Empirical Research, my other grad seminar this semester, is a very different class. it's much less up-my-alley, let's say. its readings are not quite so exciting or inventive as those in Postmodernism--or at least not as amelia-exciting, anyway. so I struggle, and I resist, and I ask no really what's the point? with a far more serious and dejected tone than I usually do.
I woke up the other morning, after a somewhat frustrating Empirical class meeting, with some not-really-new but not-really-familiar ideas congealing in my head. I imagine they had gradually been distilling themselves from all the many, many things Dr. Sullivan is trying to teach us this semester. oh we've been reading research report after research report, designing our own small-scale research studies, and talking endlessly about the strengths and weaknesses of this method, that paradigm, these analytical tools...
it's not fun... but it's important, right? I guess?
the thoughts in my head the other morning congealed around two different (opposite?) ways of wrangling with the overarching research goal of finding things out about the world.
1. look carefully and dedicatedly at as much stuff as you need to until you can figure out what it tells you about itself.
2. think of a specific thing you want to know. figure out what questions or experiments or tests you need to set up and what you need to look at in order to learn that thing.
I am much more happy in the first of these schemes. there seems to be less planning that way. more freedom. less fiddly things that could go all wrong.
but as I pondered both of these approaches, I found myself tripping over one of the threads between them. the matching meta-question underneath the opposite surfaces:
how do you define what exactly will count as the stuff you're looking at and what won't? and why?

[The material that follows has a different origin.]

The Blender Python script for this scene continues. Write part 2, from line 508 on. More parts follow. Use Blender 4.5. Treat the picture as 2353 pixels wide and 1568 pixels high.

my realization that these decisions are at the core of any kind of so-called 'good' research isn't all that huge. but it feels momentous in my little head.
I struggle and I resist the importance of methodology and research design, in part, I think, because I have for so long been taught that there is rarely a perfect or 'right' way of doing anything we do in the humanities. there is no proven solution, no near-flawless button. and so as long as we can justify whatever imperfect choice we make, all is well.
suitable justification, as you may suspect, means different things to different people. and this makes the whole process feel a little bit pretend. a performance, or sorts, meant for pleasing an audience. what we write up in our research report might come down to what sounds good, or what meets expectations, or what makes for decently manageable data.
so many of these questions about how to best explain the best ways of claiming to know anything about any piece of that world seem to go in circles. it's a circle of biases, chasing each others' tails.
we are thankfully too curious.
and please, let us hope my curiosity will get me through this not-quite-my-cup-of-tea research class in a useful manner.
2 comments:
I like how irrelevant the shoe hats are.
Not that shoe hats can ever truly be irrelevant.
How have I never seen or heard of a shoe hat? What a notion.